### What is asked
Locate all lines with the word "picture". Copy them.

-- START --

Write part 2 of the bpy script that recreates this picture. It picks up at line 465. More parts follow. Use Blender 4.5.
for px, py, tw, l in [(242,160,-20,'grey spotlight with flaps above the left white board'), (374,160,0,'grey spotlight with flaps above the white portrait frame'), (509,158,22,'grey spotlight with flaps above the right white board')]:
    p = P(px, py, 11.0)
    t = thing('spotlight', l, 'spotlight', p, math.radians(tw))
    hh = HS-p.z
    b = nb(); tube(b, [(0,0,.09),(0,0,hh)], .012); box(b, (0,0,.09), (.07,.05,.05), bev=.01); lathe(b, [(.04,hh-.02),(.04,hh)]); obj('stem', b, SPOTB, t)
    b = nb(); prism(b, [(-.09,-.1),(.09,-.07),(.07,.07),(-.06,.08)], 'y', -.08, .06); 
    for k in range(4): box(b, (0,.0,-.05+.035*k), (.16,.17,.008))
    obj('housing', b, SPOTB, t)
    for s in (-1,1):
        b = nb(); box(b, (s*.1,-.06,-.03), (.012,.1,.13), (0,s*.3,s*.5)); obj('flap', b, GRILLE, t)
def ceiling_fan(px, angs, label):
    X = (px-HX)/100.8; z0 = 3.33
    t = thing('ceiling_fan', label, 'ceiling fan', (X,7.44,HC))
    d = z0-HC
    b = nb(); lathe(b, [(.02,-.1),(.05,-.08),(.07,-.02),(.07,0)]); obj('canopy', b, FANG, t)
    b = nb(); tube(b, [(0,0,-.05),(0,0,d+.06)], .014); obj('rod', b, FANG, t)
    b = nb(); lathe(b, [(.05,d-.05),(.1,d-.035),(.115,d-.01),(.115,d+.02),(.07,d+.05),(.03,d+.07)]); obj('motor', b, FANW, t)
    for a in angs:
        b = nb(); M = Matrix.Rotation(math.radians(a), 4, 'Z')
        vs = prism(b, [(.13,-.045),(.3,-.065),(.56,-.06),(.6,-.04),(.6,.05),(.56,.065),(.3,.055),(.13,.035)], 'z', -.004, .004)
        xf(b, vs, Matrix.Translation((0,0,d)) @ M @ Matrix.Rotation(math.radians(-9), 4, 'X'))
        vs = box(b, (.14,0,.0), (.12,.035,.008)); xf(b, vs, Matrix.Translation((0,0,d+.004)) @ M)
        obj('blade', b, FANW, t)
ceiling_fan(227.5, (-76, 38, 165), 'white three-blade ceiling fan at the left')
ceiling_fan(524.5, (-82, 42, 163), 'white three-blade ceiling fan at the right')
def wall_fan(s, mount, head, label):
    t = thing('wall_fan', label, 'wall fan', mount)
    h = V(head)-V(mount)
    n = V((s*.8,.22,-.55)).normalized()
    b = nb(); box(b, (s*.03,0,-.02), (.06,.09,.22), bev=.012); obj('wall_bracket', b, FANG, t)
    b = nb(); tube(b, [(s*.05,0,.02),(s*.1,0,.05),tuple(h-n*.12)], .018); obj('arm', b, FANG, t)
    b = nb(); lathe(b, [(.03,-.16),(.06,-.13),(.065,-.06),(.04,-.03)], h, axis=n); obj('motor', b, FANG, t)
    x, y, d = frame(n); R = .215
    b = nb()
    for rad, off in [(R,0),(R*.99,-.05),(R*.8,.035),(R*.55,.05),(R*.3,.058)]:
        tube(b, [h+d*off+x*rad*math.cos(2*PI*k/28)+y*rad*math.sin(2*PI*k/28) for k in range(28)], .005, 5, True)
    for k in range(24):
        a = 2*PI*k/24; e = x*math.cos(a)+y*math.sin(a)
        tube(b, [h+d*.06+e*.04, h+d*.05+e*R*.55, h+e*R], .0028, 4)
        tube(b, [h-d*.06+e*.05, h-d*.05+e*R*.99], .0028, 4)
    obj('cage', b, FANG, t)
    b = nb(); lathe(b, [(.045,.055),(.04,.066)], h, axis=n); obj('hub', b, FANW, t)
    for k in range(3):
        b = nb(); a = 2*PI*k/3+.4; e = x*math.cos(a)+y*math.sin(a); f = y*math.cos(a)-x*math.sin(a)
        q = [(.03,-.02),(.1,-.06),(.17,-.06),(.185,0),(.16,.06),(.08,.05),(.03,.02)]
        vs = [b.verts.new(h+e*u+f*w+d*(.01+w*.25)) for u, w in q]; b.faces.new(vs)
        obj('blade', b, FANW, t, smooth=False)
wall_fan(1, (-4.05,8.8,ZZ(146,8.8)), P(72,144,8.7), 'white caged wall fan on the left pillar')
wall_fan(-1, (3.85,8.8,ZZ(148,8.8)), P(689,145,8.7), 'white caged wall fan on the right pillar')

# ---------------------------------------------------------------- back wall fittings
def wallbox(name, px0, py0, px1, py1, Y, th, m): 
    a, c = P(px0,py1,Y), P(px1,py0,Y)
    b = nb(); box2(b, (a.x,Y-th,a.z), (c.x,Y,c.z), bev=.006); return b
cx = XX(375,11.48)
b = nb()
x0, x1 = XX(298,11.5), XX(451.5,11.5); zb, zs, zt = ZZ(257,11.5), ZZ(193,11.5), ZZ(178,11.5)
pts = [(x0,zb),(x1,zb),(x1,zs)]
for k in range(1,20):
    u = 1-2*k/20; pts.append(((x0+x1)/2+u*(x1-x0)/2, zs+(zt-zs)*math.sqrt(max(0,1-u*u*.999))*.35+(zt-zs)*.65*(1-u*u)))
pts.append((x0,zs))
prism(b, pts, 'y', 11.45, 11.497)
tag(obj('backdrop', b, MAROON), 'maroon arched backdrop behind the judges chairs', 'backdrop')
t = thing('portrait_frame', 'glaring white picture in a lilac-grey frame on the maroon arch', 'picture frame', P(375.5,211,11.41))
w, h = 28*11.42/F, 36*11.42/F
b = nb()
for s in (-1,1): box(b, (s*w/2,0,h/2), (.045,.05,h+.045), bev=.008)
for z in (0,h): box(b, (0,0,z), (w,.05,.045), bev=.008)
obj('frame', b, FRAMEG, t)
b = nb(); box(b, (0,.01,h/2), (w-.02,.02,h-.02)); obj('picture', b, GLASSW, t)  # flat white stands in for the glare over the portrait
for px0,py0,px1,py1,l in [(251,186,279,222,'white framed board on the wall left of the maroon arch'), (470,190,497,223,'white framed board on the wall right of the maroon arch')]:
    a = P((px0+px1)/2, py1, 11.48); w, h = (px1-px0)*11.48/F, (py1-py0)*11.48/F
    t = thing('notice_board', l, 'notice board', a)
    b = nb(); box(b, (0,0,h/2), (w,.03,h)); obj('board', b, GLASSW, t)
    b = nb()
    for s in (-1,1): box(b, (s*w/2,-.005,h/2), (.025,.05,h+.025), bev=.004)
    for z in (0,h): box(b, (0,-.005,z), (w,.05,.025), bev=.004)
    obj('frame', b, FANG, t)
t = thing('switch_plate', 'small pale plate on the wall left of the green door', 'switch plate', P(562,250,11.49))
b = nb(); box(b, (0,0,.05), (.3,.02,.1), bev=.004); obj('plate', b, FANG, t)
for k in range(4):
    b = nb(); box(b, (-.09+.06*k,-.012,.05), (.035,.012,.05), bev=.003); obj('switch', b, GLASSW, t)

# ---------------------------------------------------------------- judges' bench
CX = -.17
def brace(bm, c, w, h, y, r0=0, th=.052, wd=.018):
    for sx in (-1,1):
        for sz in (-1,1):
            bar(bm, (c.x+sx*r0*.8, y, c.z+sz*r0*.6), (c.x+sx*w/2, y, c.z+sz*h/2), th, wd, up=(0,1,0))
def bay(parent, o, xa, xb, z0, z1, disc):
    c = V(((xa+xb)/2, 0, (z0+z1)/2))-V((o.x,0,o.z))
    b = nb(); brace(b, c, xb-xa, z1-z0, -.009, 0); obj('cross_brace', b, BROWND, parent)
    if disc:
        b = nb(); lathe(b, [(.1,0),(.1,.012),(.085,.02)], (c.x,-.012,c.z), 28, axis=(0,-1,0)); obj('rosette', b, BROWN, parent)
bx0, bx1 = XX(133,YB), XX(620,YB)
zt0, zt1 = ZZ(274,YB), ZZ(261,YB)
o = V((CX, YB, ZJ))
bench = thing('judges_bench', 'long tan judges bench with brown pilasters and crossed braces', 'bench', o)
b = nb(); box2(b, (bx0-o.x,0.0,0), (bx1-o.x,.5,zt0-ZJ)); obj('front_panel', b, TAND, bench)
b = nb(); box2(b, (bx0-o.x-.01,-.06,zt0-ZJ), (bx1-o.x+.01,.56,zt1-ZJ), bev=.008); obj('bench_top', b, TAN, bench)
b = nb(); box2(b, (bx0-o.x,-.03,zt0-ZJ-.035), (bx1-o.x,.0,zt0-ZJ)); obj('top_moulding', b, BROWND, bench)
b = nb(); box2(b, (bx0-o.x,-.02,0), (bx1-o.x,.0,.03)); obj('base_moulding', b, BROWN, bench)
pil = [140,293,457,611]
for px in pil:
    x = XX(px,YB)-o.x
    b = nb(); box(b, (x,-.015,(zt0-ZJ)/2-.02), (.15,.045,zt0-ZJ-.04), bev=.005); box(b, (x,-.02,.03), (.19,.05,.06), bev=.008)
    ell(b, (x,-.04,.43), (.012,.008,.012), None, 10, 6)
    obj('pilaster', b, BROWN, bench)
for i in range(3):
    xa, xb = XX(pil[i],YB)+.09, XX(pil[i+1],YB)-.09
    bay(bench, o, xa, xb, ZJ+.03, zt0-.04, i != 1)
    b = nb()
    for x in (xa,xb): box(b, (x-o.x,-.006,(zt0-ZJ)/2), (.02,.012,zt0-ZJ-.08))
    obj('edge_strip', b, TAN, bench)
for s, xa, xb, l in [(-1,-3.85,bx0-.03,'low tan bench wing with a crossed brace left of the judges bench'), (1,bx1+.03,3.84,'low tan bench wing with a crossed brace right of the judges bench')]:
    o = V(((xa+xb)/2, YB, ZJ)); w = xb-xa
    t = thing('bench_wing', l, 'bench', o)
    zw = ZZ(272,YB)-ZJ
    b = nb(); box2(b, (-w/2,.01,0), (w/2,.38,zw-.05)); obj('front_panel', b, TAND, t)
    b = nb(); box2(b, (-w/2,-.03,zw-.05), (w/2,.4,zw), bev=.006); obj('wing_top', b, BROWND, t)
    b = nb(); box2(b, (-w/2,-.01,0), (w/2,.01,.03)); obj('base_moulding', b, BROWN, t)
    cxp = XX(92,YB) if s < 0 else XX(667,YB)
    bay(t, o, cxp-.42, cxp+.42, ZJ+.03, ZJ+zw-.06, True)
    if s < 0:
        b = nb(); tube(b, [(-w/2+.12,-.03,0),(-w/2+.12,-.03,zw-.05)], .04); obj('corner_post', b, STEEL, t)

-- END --

### The solution
Write part 2 of the bpy script that recreates this picture. It picks up at line 465. More parts follow. Use Blender 4.5.
t = thing('portrait_frame', 'glaring white picture in a lilac-grey frame on the maroon arch', 'picture frame', P(375.5,211,11.41))
b = nb(); box(b, (0,.01,h/2), (w-.02,.02,h-.02)); obj('picture', b, GLASSW, t)  # flat white stands in for the glare over the portrait